If you listen to Gould's 1981 recording of the Bach's Goldberg variations [youtube.com], he achieved (with a Yamaha piano rather than his usual Steinway) a very distinct bell-like and clean tone, very dry without a hint of the lushness and sentimentality of the "traditional" Romantic sound the modern piano was designed for. Gould was one of the best at getting this sound, but he's definitely not the only one.
Re:Aack! Not on a piano again! (Score:4, Insightful)
The fact that Bach's compositions reflect "frustrations with the limitations" of the instrument is probably the best argument for performing them on that instrument: built into the structure of the pieces are all the best-effort inventions to push the boundary of those limitations (which tend to get lost, or simply rendered irrelevant, in piano performances). Bach may have preferred to write and perform on a piano-forte, but he knew what instrument he was primarily writing for.

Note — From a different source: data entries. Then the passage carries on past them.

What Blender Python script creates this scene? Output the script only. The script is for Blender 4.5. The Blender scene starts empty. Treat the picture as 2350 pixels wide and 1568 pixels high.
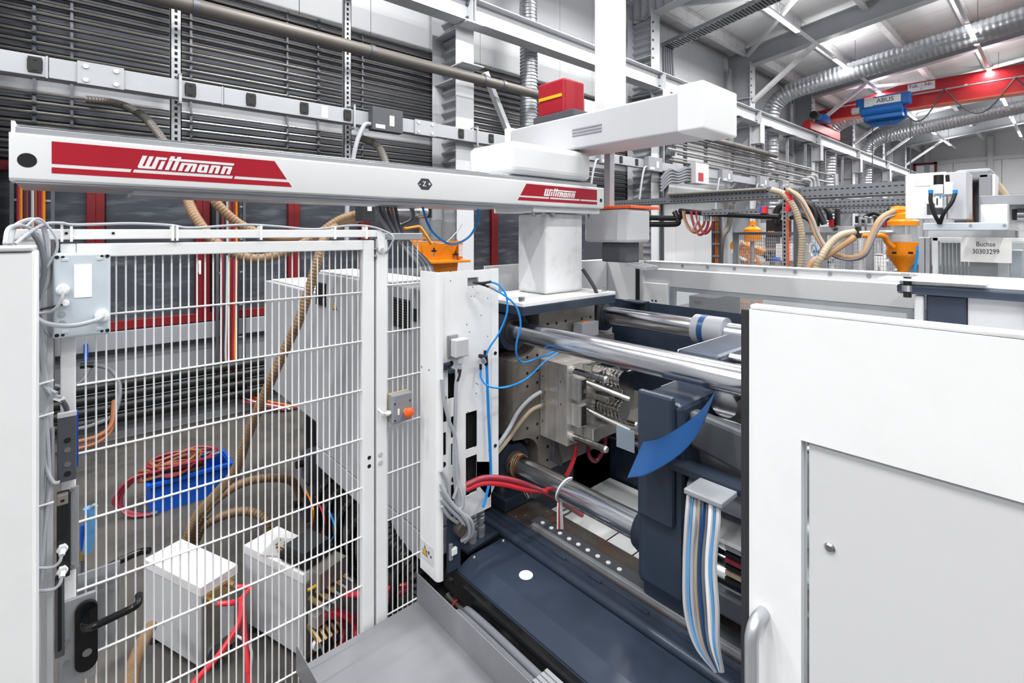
import bpy, math, random
from mathutils import Vector, Matrix
random.seed(7)
sc = bpy.context.scene
COL = sc.collection
# ---------------------------------------------------------------- camera
F, HZ, H, YAW = 1144.3, 532.4, 2.2, math.radians(48.057)
CY, SY = math.cos(YAW), math.sin(YAW)
cd = bpy.data.cameras.new('camera'); cam = bpy.data.objects.new('camera', cd); COL.objects.link(cam)
cd.sensor_width = 36; cd.lens = 36 * F / 2350; cd.shift_y = -(784 - HZ) / 2350; cd.clip_start = .05; cd.clip_end = 200
cam.location = (0, 0, H)
cam.rotation_euler = (math.pi / 2, 0, math.atan2(SY, CY) - math.pi / 2)
sc.camera = cam
# ---------------------------------------------------------------- daylight and exposure
w = bpy.data.worlds.new('world'); sc.world = w; w.use_nodes = True
w.node_tree.nodes['Background'].inputs[0].default_value = (.93, .96, 1, 1)
w.node_tree.nodes['Background'].inputs[1].default_value = .3
sc.view_settings.view_transform = 'Standard'; sc.view_settings.look = 'None'
sc.view_settings.gamma = 1; sc.view_settings.use_curve_mapping = False
sc.view_settings.exposure = 0.24
LAMP_W = 128
sc.cycles.max_bounces = 5; sc.cycles.diffuse_bounces = 2; sc.cycles.glossy_bounces = 3; sc.cycles.transmission_bounces = 4; sc.cycles.transparent_max_bounces = 8
sc.cycles.adaptive_threshold = .1

# ---------------------------------------------------------------- helpers
def at(px, py, x=None, y=None, z=None):
    u = (px - 1175) / F; v = (HZ - py) / F
    d = (CY + u * SY, SY - u * CY, v)
    k = x / d[0] if x is not None else y / d[1] if y is not None else (z - H) / d[2]
    return Vector((k * d[0], k * d[1], H + k * d[2]))

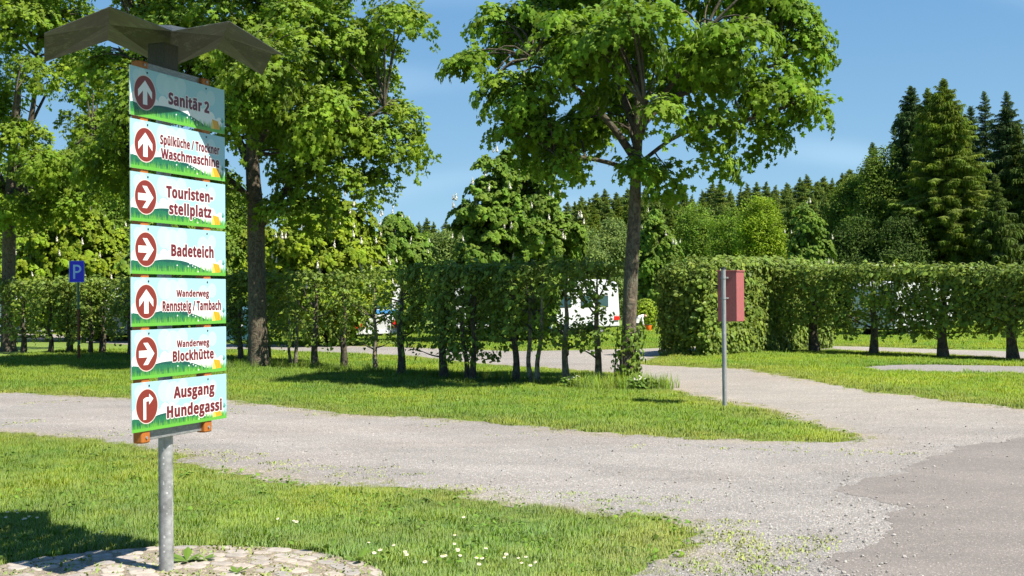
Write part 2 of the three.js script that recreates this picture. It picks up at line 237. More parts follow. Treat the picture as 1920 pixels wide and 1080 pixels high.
function spray(leaf, n, o, seed) {                     // a twig tip: leaves set round a short axis along +z
  const R = rng(seed), list = [];
  for (let k = 0; k < n; k++) {
    const t = (k + 0.5) / n, a = (R() - 0.5) * o.fan, s = o.size * lerp(0.7, 1.2, R()), g = leaf.clone();
    g.applyMatrix4(new THREE.Matrix4().compose(V((R() - 0.5) * o.wide * 0.7 + Math.sin(a) * o.wide * 0.4, (R() - 0.5) * o.deep, (t - 0.3) * o.long), new THREE.Quaternion().setFromEuler(new THREE.Euler(0.25 + (R() - 0.35) * o.tumble + t * 0.25, a, (R() - 0.5) * o.tumble, 'YXZ')), V(s, s, s)));
    list.push(g);
  }
  return mrg(list);
}
function palm(seed) { const R = rng(seed), list = []; for (let q = 0; q < 4; q++) { const cx = (R() - 0.5) * 0.34, cz = (R() - 0.5) * 0.34, cy = (R() - 0.5) * 0.12, a0 = R() * TAU, big = 0.8 + R() * 0.45; for (let k = 0; k < 6; k++) { const a = a0 + (k - 2.5) * 0.82, s = 0.21 * big * (1 - Math.abs(k - 2.5) * 0.12); list.push(LEAF.blade.clone().applyMatrix4(new THREE.Matrix4().compose(V(cx, cy, cz), new THREE.Quaternion().setFromEuler(new THREE.Euler(0.35 + R() * 0.3, a, 0, 'YXZ')), V(s * 2, s, s)))); } } return mrg(list); }
const SPRAY = {
  maple: spray(LEAF.maple, 9, { fan: 4.2, size: 0.118, wide: 0.3, deep: 0.09, long: 0.36, tumble: 0.9 }, 11),
  mapleFar: spray(LEAF.maple, 12, { fan: 4.6, size: 0.136, wide: 0.42, deep: 0.12, long: 0.46, tumble: 0.9 }, 12),
  hedge: spray(LEAF.heart, 6, { fan: 4.6, size: 0.078, wide: 0.17, deep: 0.1, long: 0.2, tumble: 1.7 }, 13),
  small: spray(LEAF.oval, 16, { fan: 5, size: 0.13, wide: 0.55, deep: 0.34, long: 0.6, tumble: 2.2 }, 14),
  palm: palm(15), ivy: spray(LEAF.heart, 5, { fan: 5, size: 0.085, wide: 0.16, deep: 0.05, long: 0.2, tumble: 0.9 }, 16),
};
const upY = V(0, 1, 0);
function basis(pos, up, fwd, s) {                      // matrix with +y along up and +z near fwd
  const y = up.clone().normalize(), x = V().crossVectors(y, fwd); if (x.lengthSq() < 1e-6) x.set(1, 0, 0); x.normalize(); const z = V().crossVectors(x, y);
  return new THREE.Matrix4().makeBasis(x.multiplyScalar(s), y.multiplyScalar(s), z.multiplyScalar(s)).setPosition(pos);
}
function clump(list, c, up, R0, n, R, s = 1) {         // a dome of sprays round c, as on the end of a bough
  const u = V().crossVectors(up, Math.abs(up.y) > 0.9 ? V(1, 0, 0) : upY).normalize(), v = V().crossVectors(up, u), shade = 0.8 + R() * 0.4;
  for (let k = 0; k < n; k++) {
    const a = R() * TAU, r = Math.sqrt(R()), rad = u.clone().multiplyScalar(Math.cos(a)).addScaledVector(v, Math.sin(a));
    const p = c.clone().addScaledVector(rad, r * R0).addScaledVector(up, -r * r * R0 * 0.55 + (R() - 0.5) * R0 * 0.35);
    const nrm = up.clone().addScaledVector(rad, r * 0.75).add(V((R() - 0.5) * 0.9, (R() - 0.1) * 0.5, (R() - 0.5) * 0.9));
    list.push({ m: basis(p, nrm, rad.clone().add(V((R() - 0.5) * 0.8, -0.2, (R() - 0.5) * 0.8)), s * (0.75 + R() * 0.5)), c: shade });
  }
}
const leafTint = (seed, spread = 0.22) => { const R = rng(seed); return (c, i, x) => { const k = (x.c ?? 1) * lerp(1 - spread, 1 + spread, R()), y = (R() - 0.5) * 0.24; return c.setRGB(k * (1 + y), k, k * (1 - y)); }; };
// crown lumps -> clump centres on and in them
function lumpCentres(lumps, gap, R, fill = 0.25) {
  const out = [];
  for (const [c, r] of lumps) {
    const n = Math.max(3, Math.round(4 * Math.PI * ((r.x * r.y + r.y * r.z + r.x * r.z) / 3) / (gap * gap) * (1 + fill)));
    for (let k = 0; k < n; k++) {
      const d = V(R() * 2 - 1, R() * 2 - 1, R() * 2 - 1); if (d.lengthSq() > 1 || d.lengthSq() < 1e-3) { k--; continue; } d.normalize();
      const q = R() < fill ? 0.35 + R() * 0.4 : 0.8 + R() * 0.26, p = c.clone().add(d.clone().multiply(r).multiplyScalar(q));
      if (lumps.some(([c2, r2]) => c2 !== c && p.clone().sub(c2).divide(r2).lengthSq() < 0.42)) continue;
      const up = d.clone().divide(r).normalize().multiplyScalar(0.75).add(V(0, 0.75, 0)).normalize();
      out.push({ p, up });
    }
  }
  return out;
}
function branchesTo(limbs, centres, R, share) {        // each limb with the boughs that grow from it
  const lists = limbs.map(() => []);
  const pts = limbs.map((l) => l.curve.getPoints(14));
  for (const { p } of centres) {
    if (R() > share) continue;
    let best = [1e9]; pts.forEach((q, i) => q.forEach((b, j) => { if (j < 2) return; const d = b.distanceTo(p) + Math.max(0, b.y - p.y) * 0.8; if (d < best[0]) best = [d, i, j, b]; }));
    const b = best[3], mid = b.clone().lerp(p, 0.5).add(V((R() - 0.5) * 0.3, 0.1 + R() * 0.15, (R() - 0.5) * 0.3)), r = clamp(0.012 + best[0] * 0.011, 0.012, 0.045);
    lists[best[1]].push(tube([b, mid, p], [r, r * 0.7, 0.006], 5, 5));
  }
  return lists;
}
function limb(points, r0, r1, n = 9) { const curve = new THREE.CatmullRomCurve3(points, false, 'centripetal'); return { curve, geo: tube(points, [r0, lerp(r0, r1, 0.6), r1], n) }; }

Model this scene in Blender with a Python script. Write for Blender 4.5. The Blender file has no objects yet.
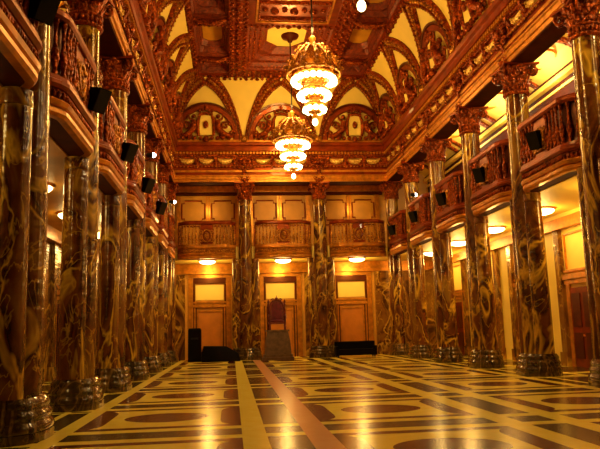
import bpy, math, random
from mathutils import Vector, Matrix
PI=math.pi
random.seed(5)
SC=bpy.context.scene; COL=SC.collection
# ------------------------------------------------------------------ layout (metres)
XL,XR=-3.50,9.42            # column axes of the two side colonnades
XC=(XL+XR)/2
YB=37.33                    # axis of the back colonnade
PITCH=4.33
YS=[YB-PITCH*k for k in range(8)]     # 37.33 ... 7.02
YWALL=39.6; XWL=-6.6; XWR=12.3
ZE0,ZE1=10.0,12.3            # entablature
ZC=15.8                     # ceiling
ZG0,ZG1=5.6,6.35            # gallery slab
# ------------------------------------------------------------------ materials
class S:
    """tiny arithmetic wrapper around shader sockets"""
    def __init__(s,nt,v): s.nt=nt; s.v=v
    def _m(s,op,*o,clamp=False):
        n=s.nt.nodes.new('ShaderNodeMath'); n.operation=op; n.use_clamp=clamp
        for i,a in enumerate((s,)+o):
            a=a.v if isinstance(a,S) else a
            if isinstance(a,(int,float)): n.inputs[i].default_value=a
            else: s.nt.links.new(a,n.inputs[i])
        return S(s.nt,n.outputs[0])
    def __add__(s,o): return s._m('ADD',o)
    def __sub__(s,o): return s._m('SUBTRACT',o)
    def __mul__(s,o): return s._m('MULTIPLY',o)
    def __truediv__(s,o): return s._m('DIVIDE',o)
    def abs(s): return s._m('ABSOLUTE')
    def mod(s,o): return s._m('FLOORED_MODULO',o)
    def pow(s,o): return s._m('POWER',o)
    def lt(s,o): return s._m('LESS_THAN',o)
    def gt(s,o): return s._m('GREATER_THAN',o)
    def max(s,o): return s._m('MAXIMUM',o)
    def min(s,o): return s._m('MINIMUM',o)
def new_mat(name):
    m=bpy.data.materials.new(name); m.use_nodes=True
    nt=m.node_tree; b=nt.nodes['Principled BSDF']
    return m,nt,b
def setb(b,**k):
    for n,v in k.items():
        n={'metal':'Metallic','rough':'Roughness','coat':'Coat Weight','coatr':'Coat Roughness','ior':'IOR','aniso':'Anisotropic','spec':'Specular IOR Level'}[n]
        b.inputs[n].default_value=v
def tex(nt,kind,scale,detail=4,vec=None,**k):
    t=nt.nodes.new({'noise':'ShaderNodeTexNoise','vor':'ShaderNodeTexVoronoi','wave':'ShaderNodeTexWave'}[kind])
    t.inputs['Scale'].default_value=scale
    if kind=='noise': t.inputs['Detail'].default_value=detail
    for a,b in k.items():
        if hasattr(t,a): setattr(t,a,b)
        else: t.inputs[a].default_value=b
    if vec is not None: nt.links.new(vec,t.inputs['Vector'])
    return t
def ramp(nt,src,stops,interp='LINEAR'):
    r=nt.nodes.new('ShaderNodeValToRGB'); r.color_ramp.interpolation=interp
    e=r.color_ramp.elements
    while len(e)<len(stops): e.new(.5)
    for i,(p,c) in enumerate(stops): e[i].position=p; e[i].color=(*c,1)
    nt.links.new(src,r.inputs[0]); return r.outputs[0]
def bump(nt,b,src,strength,dist):
    n=nt.nodes.new('ShaderNodeBump'); n.inputs['Strength'].default_value=strength; n.inputs['Distance'].default_value=dist
    nt.links.new(src,n.inputs['Height']); nt.links.new(n.outputs[0],b.inputs['Normal']); return n
def coords(nt,perobj=True,scale=(1,1,1)):
    tc=nt.nodes.new('ShaderNodeTexCoord'); mp=nt.nodes.new('ShaderNodeMapping')
    nt.links.new(tc.outputs['Object'],mp.inputs[0]); mp.inputs['Scale'].default_value=scale
    if perobj:
        oi=nt.nodes.new('ShaderNodeObjectInfo'); mu=nt.nodes.new('ShaderNodeVectorMath'); mu.operation='SCALE'
        cb=nt.nodes.new('ShaderNodeCombineXYZ')
        for i in range(3): nt.links.new(oi.outputs['Random'],cb.inputs[i])
        nt.links.new(cb.outputs[0],mu.inputs[0]); mu.inputs['Scale'].default_value=37.
        nt.links.new(mu.outputs[0],mp.inputs['Location'])
    return mp.outputs[0]
def carved(name,c0,c1,metal=.35,rough=.33,bs=.7,bd=.05,sc=7.):
    m,nt,b=new_mat(name); v=coords(nt)
    n=tex(nt,'noise',sc,3,v); n.inputs['Distortion'].default_value=1.2
    vo=tex(nt,'vor',sc*1.6,vec=v)
    mx=nt.nodes.new('ShaderNodeMath'); mx.operation='ADD'
    nt.links.new(n.outputs[0],mx.inputs[0]); nt.links.new(vo.outputs['Distance'],mx.inputs[1])
    c=ramp(nt,n.outputs[0],[(.35,c0),(.68,c1)]); nt.links.new(c,b.inputs['Base Color'])
    setb(b,metal=metal,rough=rough); bump(nt,b,mx.outputs[0],bs,bd); return m
def plain(name,c,metal=0,rough=.5,var=.15,sc=3.,bs=0.,coat=0.):
    m,nt,b=new_mat(name); v=coords(nt)
    n=tex(nt,'noise',sc,4,v)
    c1=tuple(x*(1-var) for x in c); c2=tuple(min(1,x*(1+var)) for x in c)
    nt.links.new(ramp(nt,n.outputs[0],[(.3,c1),(.7,c2)]),b.inputs['Base Color'])
    setb(b,metal=metal,rough=rough,coat=coat)
    if bs: bump(nt,b,n.outputs[0],bs,.02)
    return m
def emis(name,c,s):
    m,nt,b=new_mat(name); b.inputs['Base Color'].default_value=(*c,1)
    b.inputs['Emission Color'].default_value=(*c,1); b.inputs['Emission Strength'].default_value=s; return m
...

The limitations of pre-piano keyboard instruments for large-scale performance halls don't seem to be a big problem if you're focusing on making a recording (rather than giving a big live performance). With modern recording technology, we really live in a golden age for more intimate chamber music --- you no longer have to be wealthy enough to hire a private orchestra to enjoy "small-scale" productions in the comfort of your own home on a pair of headphones or speakers. The emphasis on making instruments big and loud enough to fill a concert hall (much of the drive behind the development of the piano) is less important if most of your listeners will be via a digital recording anyway.
I have nothing particularly against piano performances of these pieces; they can be quite enjoyable and musically well-done. Gould's work is well done, as is Ishizaka's previously released set of the Goldberg Variations. My objection here is that, if you present something as intended to be a "reference" edition for hearing and understanding Bach, that ought to include presenting the specific instrumental limitations that Bach was working with/around (rather than erasing Bach's efforts for what he "might have done" in a world where the piano became popular a few decades earlier).